The Chief Executive Officer of Fides Et Ratio Academy, Paul Chukwuma, has lamented the challenge of the skill gap in Nigeria, attributing the development to so much emphasis being placed on certificates rather than skills for the world of work.
Chukwuma, however, announced that his academy would soon roll out a massive training programme that would bridge the skill gap in the country.
Speaking with members of education correspondents in Abuja, Chukwuma, who owns a university in East Africa, insisted that there was an urgent need to anchor Nigeria’s education system on skill development instead of mere certificates.
He said, “I discovered the basic issue we have in our educational system is that the educational system we were introduced to, and to a very large extent we still carry along with, is deficient in the key essential elements that every human being should think about, and that is skills.
“We prioritised paper qualifications over skills; everybody wants to be a PhD holder; everybody wants to be a professor, even when you cannot defend that title,” he said.
While saying that some education institutions in Europe have some of their technical departments headed by individuals without degrees but with skills, Chukwuma said Fides Et Ratio Academy was established to change the narrative by focusing on skill development.
“In 2006, Fides Et Ratio Academy was established as a training institute that will basically engage in fulfilling this mandate, which I have identified in my own little way while planning to also set up a higher institution of learning, and in 2020/2021, I was able to establish a private university, but it took off effectively in 2022,” he said.
He said he has commenced setting up another university in his hometown of Anambra, which will also address the skills gap in the country.
Speaking on the planned skills training programme that is expected to kick off in a few days, Chukwuma, who was joined by a member of the House of Representatives, Afam Ogene, said Nigeria needs to leverage information and communication technology skills by harnessing the talents of its youth to address the challenges facing the country.
“We have the best brains, people whose brains you can’t equate with anything but a computer, because of the kind of ingenuity we experienced that we see coming from the young people that get obliterated along the line simply because they have not been nurtured.
“I felt that it was important to begin in my own little way to bridge this gap that I have noticed. The gap between skill and theory is between practice and theory. You cannot do anything meaningful without practice,” he said.
While calling on the Nigerian media to push the agenda of ICT skills development in the country, Chukwuma linked the unemployment problem in the nation to the production of graduates without skills, even as he called for more synergy between institutions and industry.
“There is a need for a connection between institutions and the companies because the problems the companies encounter are supposed to be solved by the research going on at the various institutions, but that is not happening here, which is why we are not getting the number of patents we are supposed to have,” the Fides Et Ratio Academy boss posited.

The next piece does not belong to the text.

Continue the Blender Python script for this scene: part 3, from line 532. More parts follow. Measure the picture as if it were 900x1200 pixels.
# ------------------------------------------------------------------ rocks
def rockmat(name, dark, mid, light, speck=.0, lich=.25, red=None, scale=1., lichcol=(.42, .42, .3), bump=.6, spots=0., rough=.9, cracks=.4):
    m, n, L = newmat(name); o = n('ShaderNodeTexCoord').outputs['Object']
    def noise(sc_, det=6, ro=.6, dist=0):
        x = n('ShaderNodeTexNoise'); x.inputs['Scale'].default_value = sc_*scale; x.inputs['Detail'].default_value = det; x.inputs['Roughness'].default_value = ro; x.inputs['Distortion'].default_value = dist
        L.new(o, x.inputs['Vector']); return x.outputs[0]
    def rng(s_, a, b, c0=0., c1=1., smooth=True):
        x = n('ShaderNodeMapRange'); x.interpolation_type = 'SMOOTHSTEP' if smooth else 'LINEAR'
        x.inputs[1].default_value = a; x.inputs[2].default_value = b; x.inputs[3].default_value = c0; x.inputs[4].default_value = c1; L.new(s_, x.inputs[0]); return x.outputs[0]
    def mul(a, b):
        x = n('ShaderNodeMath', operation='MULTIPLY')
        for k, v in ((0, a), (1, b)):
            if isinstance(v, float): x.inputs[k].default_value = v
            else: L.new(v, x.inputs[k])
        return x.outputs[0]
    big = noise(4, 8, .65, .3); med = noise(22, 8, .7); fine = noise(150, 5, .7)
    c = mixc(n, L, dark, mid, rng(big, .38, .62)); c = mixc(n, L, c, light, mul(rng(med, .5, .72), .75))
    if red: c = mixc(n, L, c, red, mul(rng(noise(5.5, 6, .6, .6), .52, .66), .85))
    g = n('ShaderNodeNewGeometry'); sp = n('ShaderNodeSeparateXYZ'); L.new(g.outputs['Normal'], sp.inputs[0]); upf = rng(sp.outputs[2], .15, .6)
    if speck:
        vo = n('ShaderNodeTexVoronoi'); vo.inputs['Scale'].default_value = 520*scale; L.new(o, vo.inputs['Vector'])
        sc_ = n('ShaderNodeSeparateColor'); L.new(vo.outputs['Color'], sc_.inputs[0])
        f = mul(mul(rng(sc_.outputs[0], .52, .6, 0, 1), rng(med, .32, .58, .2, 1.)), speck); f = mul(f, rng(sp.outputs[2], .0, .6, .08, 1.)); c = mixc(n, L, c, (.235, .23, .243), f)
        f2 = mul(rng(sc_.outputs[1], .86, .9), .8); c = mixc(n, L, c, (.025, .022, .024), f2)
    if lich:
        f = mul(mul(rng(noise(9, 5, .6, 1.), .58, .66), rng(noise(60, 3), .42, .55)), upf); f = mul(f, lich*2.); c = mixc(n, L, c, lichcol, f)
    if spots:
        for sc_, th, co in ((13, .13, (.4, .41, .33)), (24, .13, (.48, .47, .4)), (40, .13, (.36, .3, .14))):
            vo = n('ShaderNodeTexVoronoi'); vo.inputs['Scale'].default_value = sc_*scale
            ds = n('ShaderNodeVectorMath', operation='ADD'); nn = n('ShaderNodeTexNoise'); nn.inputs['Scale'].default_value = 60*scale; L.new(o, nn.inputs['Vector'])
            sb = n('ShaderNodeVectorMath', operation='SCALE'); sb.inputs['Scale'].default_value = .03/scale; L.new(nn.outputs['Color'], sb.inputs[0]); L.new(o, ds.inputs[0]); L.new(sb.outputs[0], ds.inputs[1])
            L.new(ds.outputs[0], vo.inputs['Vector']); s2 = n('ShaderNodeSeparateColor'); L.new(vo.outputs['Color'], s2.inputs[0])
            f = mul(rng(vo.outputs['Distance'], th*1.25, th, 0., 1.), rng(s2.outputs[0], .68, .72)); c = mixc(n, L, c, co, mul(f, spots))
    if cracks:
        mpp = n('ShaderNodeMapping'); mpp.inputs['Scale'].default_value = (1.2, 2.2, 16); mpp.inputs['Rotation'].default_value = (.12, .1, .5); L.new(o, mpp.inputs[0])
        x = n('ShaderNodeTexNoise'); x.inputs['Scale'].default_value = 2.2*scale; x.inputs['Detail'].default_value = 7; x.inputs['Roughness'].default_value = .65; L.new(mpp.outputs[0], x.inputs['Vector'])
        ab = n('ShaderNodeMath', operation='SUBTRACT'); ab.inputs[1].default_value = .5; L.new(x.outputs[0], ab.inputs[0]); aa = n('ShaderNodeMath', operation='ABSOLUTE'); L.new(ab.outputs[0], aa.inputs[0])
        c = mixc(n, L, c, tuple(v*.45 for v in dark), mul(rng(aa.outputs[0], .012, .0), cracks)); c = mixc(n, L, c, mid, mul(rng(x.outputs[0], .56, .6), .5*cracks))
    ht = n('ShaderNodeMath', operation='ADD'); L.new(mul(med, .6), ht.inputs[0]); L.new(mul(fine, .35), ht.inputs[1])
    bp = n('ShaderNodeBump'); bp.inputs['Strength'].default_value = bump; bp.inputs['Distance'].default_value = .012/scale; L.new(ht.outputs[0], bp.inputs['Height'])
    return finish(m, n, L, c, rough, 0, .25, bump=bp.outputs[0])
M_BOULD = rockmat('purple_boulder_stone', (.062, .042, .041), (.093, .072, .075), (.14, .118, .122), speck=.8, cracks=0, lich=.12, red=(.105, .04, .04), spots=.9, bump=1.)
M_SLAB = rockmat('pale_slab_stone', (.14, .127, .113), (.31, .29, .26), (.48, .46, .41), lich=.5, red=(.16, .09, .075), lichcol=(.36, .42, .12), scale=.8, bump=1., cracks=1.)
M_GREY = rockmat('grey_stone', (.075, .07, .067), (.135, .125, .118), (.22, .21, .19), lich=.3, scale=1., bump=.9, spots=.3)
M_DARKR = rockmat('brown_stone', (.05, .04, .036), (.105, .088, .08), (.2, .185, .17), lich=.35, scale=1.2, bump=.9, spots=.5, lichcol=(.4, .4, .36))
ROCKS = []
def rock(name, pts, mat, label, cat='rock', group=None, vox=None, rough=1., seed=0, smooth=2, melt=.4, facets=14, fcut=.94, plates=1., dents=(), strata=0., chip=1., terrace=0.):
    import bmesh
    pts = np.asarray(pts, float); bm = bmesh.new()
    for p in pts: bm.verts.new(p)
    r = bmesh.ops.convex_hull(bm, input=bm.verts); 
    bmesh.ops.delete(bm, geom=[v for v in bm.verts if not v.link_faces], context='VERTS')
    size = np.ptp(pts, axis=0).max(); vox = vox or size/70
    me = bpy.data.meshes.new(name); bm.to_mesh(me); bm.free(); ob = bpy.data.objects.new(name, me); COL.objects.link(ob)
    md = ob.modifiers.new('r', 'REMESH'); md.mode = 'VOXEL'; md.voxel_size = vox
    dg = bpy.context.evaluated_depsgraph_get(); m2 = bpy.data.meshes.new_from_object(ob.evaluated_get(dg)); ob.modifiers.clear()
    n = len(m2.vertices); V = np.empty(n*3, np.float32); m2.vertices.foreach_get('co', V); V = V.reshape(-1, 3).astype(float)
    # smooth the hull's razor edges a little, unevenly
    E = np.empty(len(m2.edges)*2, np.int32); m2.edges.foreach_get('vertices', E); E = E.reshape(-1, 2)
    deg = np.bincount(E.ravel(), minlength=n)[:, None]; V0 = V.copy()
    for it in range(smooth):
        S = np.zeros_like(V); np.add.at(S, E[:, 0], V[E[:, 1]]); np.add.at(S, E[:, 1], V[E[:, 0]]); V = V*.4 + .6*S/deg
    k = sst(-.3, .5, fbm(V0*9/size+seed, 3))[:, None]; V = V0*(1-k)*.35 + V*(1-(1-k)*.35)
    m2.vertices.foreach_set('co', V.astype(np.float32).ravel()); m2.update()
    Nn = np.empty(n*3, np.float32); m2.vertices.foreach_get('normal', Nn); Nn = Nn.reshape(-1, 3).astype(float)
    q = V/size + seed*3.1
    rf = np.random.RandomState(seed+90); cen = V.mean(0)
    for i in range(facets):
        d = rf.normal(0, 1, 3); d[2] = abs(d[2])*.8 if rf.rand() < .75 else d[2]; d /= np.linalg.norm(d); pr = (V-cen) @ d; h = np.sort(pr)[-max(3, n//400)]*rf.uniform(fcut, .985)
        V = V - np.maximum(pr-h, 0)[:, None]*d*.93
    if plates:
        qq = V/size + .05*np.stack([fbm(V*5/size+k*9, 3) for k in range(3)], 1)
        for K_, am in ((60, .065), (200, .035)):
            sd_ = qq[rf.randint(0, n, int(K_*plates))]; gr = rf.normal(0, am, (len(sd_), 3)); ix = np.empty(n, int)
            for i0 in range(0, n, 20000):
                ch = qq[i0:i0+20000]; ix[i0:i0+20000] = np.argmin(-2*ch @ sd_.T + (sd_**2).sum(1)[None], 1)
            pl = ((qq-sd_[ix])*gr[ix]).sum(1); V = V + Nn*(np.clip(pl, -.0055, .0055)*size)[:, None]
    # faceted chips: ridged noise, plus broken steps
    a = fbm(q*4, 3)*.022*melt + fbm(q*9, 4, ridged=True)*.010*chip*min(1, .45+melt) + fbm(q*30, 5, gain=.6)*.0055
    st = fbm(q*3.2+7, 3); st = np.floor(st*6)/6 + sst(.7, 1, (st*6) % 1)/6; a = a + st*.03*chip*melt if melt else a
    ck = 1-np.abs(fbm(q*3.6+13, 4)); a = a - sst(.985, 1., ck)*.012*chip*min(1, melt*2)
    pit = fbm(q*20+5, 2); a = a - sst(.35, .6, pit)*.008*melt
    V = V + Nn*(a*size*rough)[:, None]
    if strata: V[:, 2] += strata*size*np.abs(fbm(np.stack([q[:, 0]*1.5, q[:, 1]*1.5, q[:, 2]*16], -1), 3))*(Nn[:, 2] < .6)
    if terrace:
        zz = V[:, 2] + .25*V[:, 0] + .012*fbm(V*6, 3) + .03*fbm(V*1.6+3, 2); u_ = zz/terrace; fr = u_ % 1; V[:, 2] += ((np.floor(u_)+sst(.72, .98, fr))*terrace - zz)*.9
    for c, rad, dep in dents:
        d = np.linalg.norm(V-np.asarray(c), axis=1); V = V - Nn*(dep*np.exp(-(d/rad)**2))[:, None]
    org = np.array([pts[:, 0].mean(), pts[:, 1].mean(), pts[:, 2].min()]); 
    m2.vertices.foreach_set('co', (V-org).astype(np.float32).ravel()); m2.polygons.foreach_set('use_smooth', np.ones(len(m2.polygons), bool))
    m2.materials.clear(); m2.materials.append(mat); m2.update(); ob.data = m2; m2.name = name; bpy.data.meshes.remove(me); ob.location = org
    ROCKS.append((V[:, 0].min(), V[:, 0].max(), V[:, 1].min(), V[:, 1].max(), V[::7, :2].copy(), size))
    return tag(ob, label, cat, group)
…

Chukwuma also advocated for a mechanism that will see Nigerian youths channel their uncommon ICT talents into positive use.
“The kind of brain our guys are putting into all those funny characters and fraudulent activities is not an ordinary brain because it is not easy to break into a system that is protected by all manners of firewalls. Why don’t we get them to channel them to more productive use? With that, we will be doing a computing system that exists nowhere,” he posited.